With sidewalks still coated in ice more than two days after a wicked storm, residents and city politicians in Halifax are debating who should be responsible for cleaning up the wintry mess.

Resident Christopher Doucette said he was worried about walking around the city on Thursday because of the precarious walkways.

“It’s so treacherous that I’m scared I’m going to seriously fall down,” he told CTV Atlantic. “Yesterday, I slipped so much I skated down this road on my feet. I was just sliding.”

Five years ago, the Halifax Regional Municipality took over sidewalk snow-clearing duties from residents who pay a higher tax rate now for the service. The city employs a mix of municipal employees and contracted crews for the work.
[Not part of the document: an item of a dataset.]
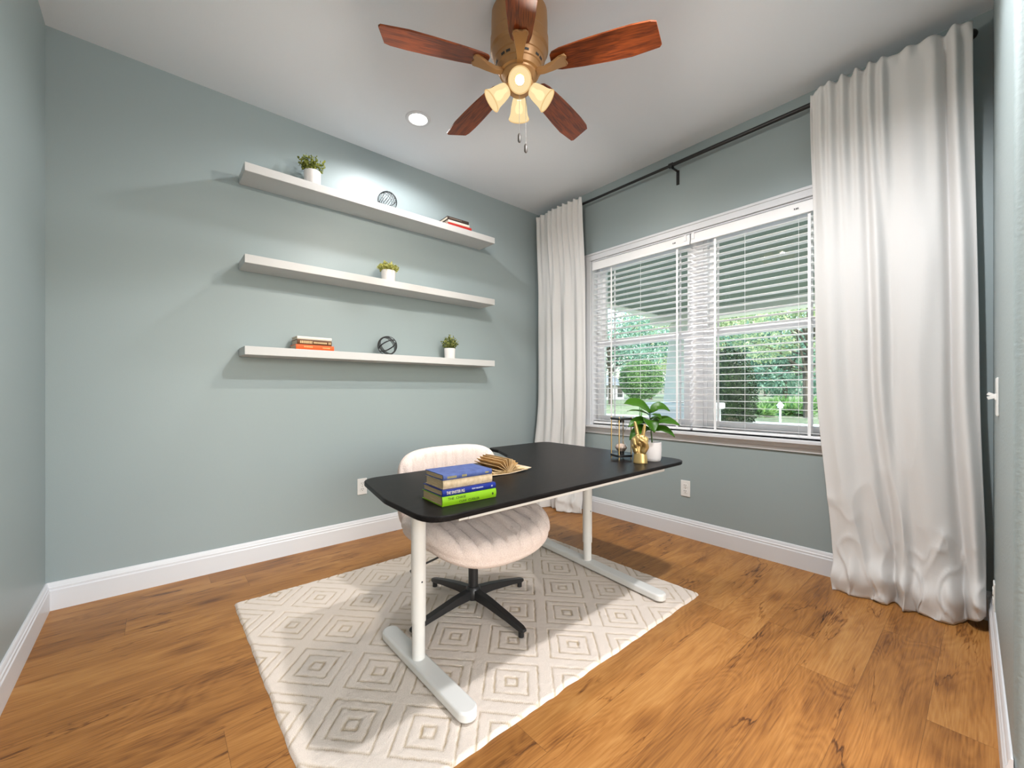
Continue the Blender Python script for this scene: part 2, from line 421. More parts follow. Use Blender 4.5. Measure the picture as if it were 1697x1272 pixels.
# hall the camera stands in (closes the space behind)
hb_ = MB(); hb_.box((-2.2,-3.3,0),(-1.2,-3.2,H)); hb_.box((1.9,-3.3,0),(XW+.16,-3.2,H)); hb_.box((-1.2,-3.3,0),(1.9,-3.2,.2)); hb_.box((-1.2,-3.3,2.5),(1.9,-3.2,H))  # opening in the back wall is invented, made to hold the fill panel
struct('wall_hall_back', hb_, M['wall'], smooth=False)
struct('wall_hall_left', MB().box((-2.3,-3.3,0),(-2.2,-.2,H)), M['wall'], smooth=False)
struct('wall_hall_right', MB().box((XW,-3.3,0),(XW+.16,-.30,H)), M['wall'], smooth=False)
struct('wall_hall_front', MB().box((-2.2,-.24,0),(XL-.001,-.1,H)), M['wall'], smooth=False)

BP = [(0,0),(.017,0),(.017,.098),(.0135,.104),(.0135,.114),(.010,.119),(.008,.132),(.004,.138),(0,.138)]
def base(name, p0, p1, n, lab): struct(name, MB().sweep(BP, p0, p1, n), M['trim'], lab, 'baseboard', ang=25)
base('baseboard_back', (XL,YB,0), (XW,YB,0), (0,-1,0), 'white moulded baseboard under the shelf wall')
base('baseboard_left', (XL,-.2,0), (XL,YB,0), (1,0,0), 'white moulded baseboard along the left wall')
base('baseboard_right', (XW,0,0), (XW,YB,0), (-1,0,0), 'white moulded baseboard under the window')
base('baseboard_near', (XO,nwy(XO),0), (XW,nwy(XW),0), (0,1,0), 'white moulded baseboard by the right edge')

# window trim
CW = .075
tr = MB()
tr.box((XW-.014,OY0-CW,OZ1),(XW,OY1+CW,OZ1+.06)); tr.box((XW-.020,OY0-CW-.004,OZ1+.044),(XW,OY1+CW+.004,OZ1+.062))
tr.box((XW-.014,OY0-CW,OZ0),(XW,OY0,OZ1)); tr.box((XW-.014,OY1,OZ0),(XW,OY1+CW,OZ1))
# jamb liners
tr.box((XW,OY0,OZ0),(XW+.15,OY0+.012,OZ1)); tr.box((XW,OY1-.012,OZ0),(XW+.15,OY1,OZ1)); tr.box((XW,OY0,OZ1-.012),(XW+.15,OY1,OZ1))
struct('trim_1', tr, M['trim'], 'white window casing with moulded head', 'window trim', smooth=False, bev=.002)
si = MB()
si.box((XW-.052,OY0-CW-.01,OZ0-.022),(XW+.15,OY1+CW+.01,OZ0)); si.box((XW-.020,OY0-CW,OZ0-.05),(XW,OY1+CW,OZ0-.022)); si.box((XW-.012,OY0-CW,OZ0-.078),(XW,OY1+CW,OZ0-.05))
struct('trim_2', si, M['trim'], 'white window sill with stepped apron', 'window sill', smooth=False, bev=.003)

MY0, MY1 = 1.412, 1.492                       # mullion
def window(name, y0, y1, lab):
    w = MB()
    xa, xb = XW+.075, XW+.15
    z0, z1 = OZ0, OZ1-.012
    w.box((xa,y0,z0),(xb,y0+.028,z1)); w.box((xa,y1-.028,z0),(xb,y1,z1)); w.box((xa,y0,z1-.03),(xb,y1,z1)); w.box((xa,y0,z0),(xb,y1,z0+.03))
    root = struct(name, w, M['vinyl'], lab, 'window', smooth=False, bev=.002)
    zm = 1.518
    def sash(nm, x, za, zb, st, rl):
        s = MB(); a, c = y0+.028, y1-.028
        s.box((x-.018,a,za),(x+.018,a+st,zb)); s.box((x-.018,c-st,za),(x+.018,c,zb)); s.box((x-.018,a+st,zb-rl),(x+.018,c-st,zb)); s.box((x-.018,a+st,za),(x+.018,c-st,za+rl))
        o = s.build(nm, M['vinyl'], root, smooth=False, bev=.002)
        g = MB().box((x-.003,a+st,za+rl),(x+.003,c-st,zb-rl)); g.build('glass_pane', M['glass'], o, smooth=False)
    sash('lower_sash', xa+.02, z0+.03, zm+.03, .045, .05)
    sash('upper_sash', xa+.056, zm-.01, z1-.03, .034, .042)
    return root
window('window_1', MY1, OY1-.012, 'left white vinyl double hung window')
window('window_2', OY0+.012, MY0, 'right white vinyl double hung window')
struct('trim_3', MB().box((XW+.07,MY0,OZ0),(XW+.15,MY1,OZ1-.012)), M['vinyl'], 'white mullion post between the two windows', 'window trim', smooth=False, bev=.002)

# blinds
def blind(y0, y1, lab, tapes, cords):
    root = thing('window_blind', lab, 'blind', (XW+.035,(y0+y1)/2,OZ0), 0, 'faux wood blinds in the double window')
    h = (y1-y0)/2; top = OZ1-.014-OZ0
    MB().box((-.030,-h,top-.052),(.030,h,top)).build('headrail', M['slat'], root, smooth=False, bev=.004)
    v = MB().box((-.040,-h,top-.075),(-.031,h,top-.004)); v.box((-.043,-h,top-.078),(-.030,h,top-.064))
    vo = v.build('valance', M['slat'], root, smooth=False, bev=.002)
    sl = MB(); pit = .0476; n = 0; z = .040
    zs = []
    while z < top-.085: zs.append(z); z += pit
    for z in zs:
        t = Matrix.Translation((0,0,z)) @ Matrix.Rotation(R_(3.5), 4, 'Y')
        sl.box((-.024,-h+.004,-.0014),(.024,h-.004,.0014), t)
    sl.build('slats', M['slat'], root, smooth=False)
    MB().box((-.025,-h+.003,.008),(.025,h-.003,.026)).build('bottom_rail', M['slat'], root, smooth=False, bev=.004)
    for yy in tapes:
        t = MB(); yl = yy-(y0+y1)/2
        for xx in (-.0262,.0255): t.box((xx,yl-.008,.02),(xx+.0007,yl+.008,top-.05))
        t.build('ladder_tape', M['slat'], root, smooth=False)
    for yy in cords:
        yl = yy-(y0+y1)/2
        MB().cyl((-.028,yl,.02),(-.028,yl,top-.06),.0012,n=6).build('lift_cord', M['slat'], root)
    return root, vo
B1, v1 = blind(MY1-.012, OY1-.016, 'white horizontal slat blind in the left half of the window', (2.19,1.585), (1.9,))
B2, v2 = blind(OY0+.016, MY1-.022, 'white horizontal slat blind in the right half of the window, beside the near curtain', (1.30,.735), (1.10,.79))
# valance clips and wand tip
for yy, b in ((1.512,B1),(1.452,B2)):
    yl = yy-b.location.y
    MB().box((-.046,yl-.009,OZ1-OZ0-.060),(-.0425,yl+.009,OZ1-OZ0-.016)).build('valance_clip', M['vinyl'], b, smooth=False, bev=.001)
for yy, b in ((.80,B2),(1.60,B1)):
    yl = yy-b.location.y
    k = MB()
    for d in (-.012,-.004,.006): k.box((-.0437,yl+d,OZ1-OZ0-.058),(-.0433,yl+d+.005,OZ1-OZ0-.048))
    k.build('stamp_mark', M['slot'], b, smooth=False)

# ------------------------------------------------------------------ curtain rod
RX, RZ = 2.945, 2.792
rod = thing('curtain_rod', 'matte black curtain rod with round finials above the window', 'curtain rod', (RX,1.55,RZ))
MB().cyl((0,1.42,0),(0,.0,0),.0105,n=16).build('thin_tube', M['rod'], rod)
MB().cyl((0,.03,0),(0,-1.455,0),.0135,n=16).build('thick_tube', M['rod'], rod)
MB().cyl((0,.045,0),(0,.015,0),.018,n=16).build('joint_collar', M['rod'], rod)
for s, y in ((1,1.42),(-1,-1.46)):
    f = MB().sphere((0,y+s*.022,0),.024); f.cyl((0,y-s*.008,0),(0,y+s*.006,0),.0155)
    f.build('finial', M['rod'], rod)
for y in (.022,1.30,-1.40):
    b = MB(); b.box((XW-RX-.006,y-.011,-.120),(XW-RX,y+.011,-.012))
    b.box((-.004,y-.006,-.024),(XW-RX,y+.006,-.014)); b.box((-.016,y-.006,-.024),(.018,y+.006,-.0125))
    b.box((-.018,y-.006,-.024),(-.0135,y+.006,.006))
    b.build('wall_bracket', M['rod'], rod, smooth=False, bev=.001)

# ------------------------------------------------------------------ curtains
def gsum(u, L): return sum(a*math.exp(-((u-c)/w)**2) for c, a, w in L)
def curtain(name, lab, nu, nv, fn, hem):
    root = thing(name, lab, 'curtain', (0,0,0), 0, 'white curtain panels')
    mb = MB(); mb.grid(nu, nv, fn)
    o = mb.build('curtain_panel', M['curtain'], root, ang=180, recalc=False)
    sm = o.modifiers.new('solid', 'SOLIDIFY'); sm.thickness = .002; sm.offset = 0
    return root
# right (near) panel; u=0 at the window side, u=1 at the corner
TOPR = [(.02,-.020,.018),(.085,.032,.028),(.155,.034,.03),(.245,.036,.03),(.335,.034,.028),(.42,.034,.026),(.50,.040,.028),(.66,.018,.12),(.80,.022,.035),(.855,-.024,.022),(.91,.034,.03),(.99,.005,.03)]
MIDR = [(.0,-.005,.04),(.13,.030,.075),(.30,.020,.07),(.375,-.016,.022),(.435,.038,.035),(.50,-.012,.03),(.68,.034,.13),(.855,-.040,.028),(.925,.036,.04),(1.0,.0,.03)]
BOTR = [(.0,.02,.05),(.14,.050,.10),(.33,.022,.06),(.42,-.030,.03),(.50,.045,.05),(.74,.055,.13),(.885,-.045,.035),(.95,.045,.04)]
def fR(u, v):
    z = 2.835*(1-v)
    yt = .70-.640*u; yb = .572-.560*u; ym = .675-.640*u
    k = sstep(.0,.42,v); kb = sstep(.55,1,v)
    y = lerp(lerp(yt, ym, sstep(0,.6,v)), yb, kb)
    y += .014*math.sin(7*u+2.5*v)*(v*.8)
    d = lerp(lerp(gsum(u,TOPR), gsum(u,MIDR), k), gsum(u,BOTR), kb)
    # gathered header: narrow folds above the rod pocket flare
    d += .010*math.exp(-(v/.018)**2)*math.sin(u*60)
    d += .012*(mnoise.noise(Vector((u*9, v*5, 3.3)))) * (1-.5*v)
    x = 2.948-d
    z += .010*math.exp(-(v/.03)**2)*gsum(u,TOPR)/.03*(1 if u<.95 else .6)
    x -= .034*(1-sstep(.03,.30,v)); x = min(x, lerp(2.922, 3.015, sstep(.02,.09,v)))
    b = sstep(.90,1.,v)                      # slump on the floor
    lean = lerp(.045,.02,u)*sstep(.55,1,v)
    x -= lean
    n1 = mnoise.noise(Vector((u*7.5, v*6, 1.7))); n2 = mnoise.noise(Vector((u*15, v*24, 5.1)))
    n3 = mnoise.noise(Vector((u*11, v*9, 2.2))); rd_ = max(0., 1-4*abs(mnoise.noise(Vector((u*6-v*9, v*16+u*4, 31.)))))**2
    x -= math.exp(-((v-.962+.012*n1)/.020)**2)*(.014+.034*max(0,n3+.15)) + sstep(.80,.95,v)*.012*rd_
    x -= b*(.030+.050*max(0,n1)+.014*n2)
    y += b*(.02*n2)
    z += b*(.018*n2+.010*n1)+.07*b*sstep(.84,1.,u)
    cr = max(0., 1-3.5*abs(mnoise.noise(Vector((u*4+v*2.2, v*5-u*3, 21.)))))**2
    if v > .55: x -= .013*sstep(.6,.95,v)*cr
    return Vector((min(x, 3.015), max(y, nwy(XW)+.022), max(z, .004)))
curtain('window_curtain', 'wide white linen curtain panel right of the window, nearest the camera', 190, 230, fR, None)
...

Before the city swooped in, homeowners and business owners were responsible for cleaning up the sidewalks in front of their properties.

“There were properties under the old system that didn’t get shovelled, but we had a bylaw that said you must clear it by a certain number of hours and there were bylaw officers that would go out and enforce that,” Shawn Cleary, the councillor for District 9, explained.

Cleary said he’s not sure the city-led system is an improvement.

“If you look at the service difference, the quality of walkability of sidewalks now versus five years ago, I don't think we’re any better now than we were five years ago,” he said.

Resident Caroline Anderson appeared to agree with that assessment as she carefully made her way down one of the city’s icy sidewalks on Thursday.

“I just think that whoever is hired by the city to do the sidewalks has failed miserably so far this winter,” she said. “Last night I had to walk on the street. I couldn’t even walk on the sidewalk.”

Anderson said she wishes the municipal government would address residents’ concerns about the state of the sidewalks during the winter.

“I really preferred when we did our own,” she said.

Trevor Harvie, the city’s winter supervisor of operations, said it was a city council directive to take on snow removal duties. He said reverting to the old system where residents cleared the sidewalks in front of their own properties could still be an option.

“It’s always something that council could re-entertain, but by all means if someone wants to help out and clear in front of their property, we would never take that away from them,” he said.

Cleary, on the other hand, said he thinks more needs to be done to re-evaluate the city’s snow clearing system. He said he has moved several motions imploring council to look at it since he was elected in 2016.

“What I’d love to see is either us [sic] improve the service and actually make it so that able bodied people and disabled people could easily and safely get around on our sidewalks and our crosswalks,” he said. “If we can’t do that, admit it, and give the job back to the residents.”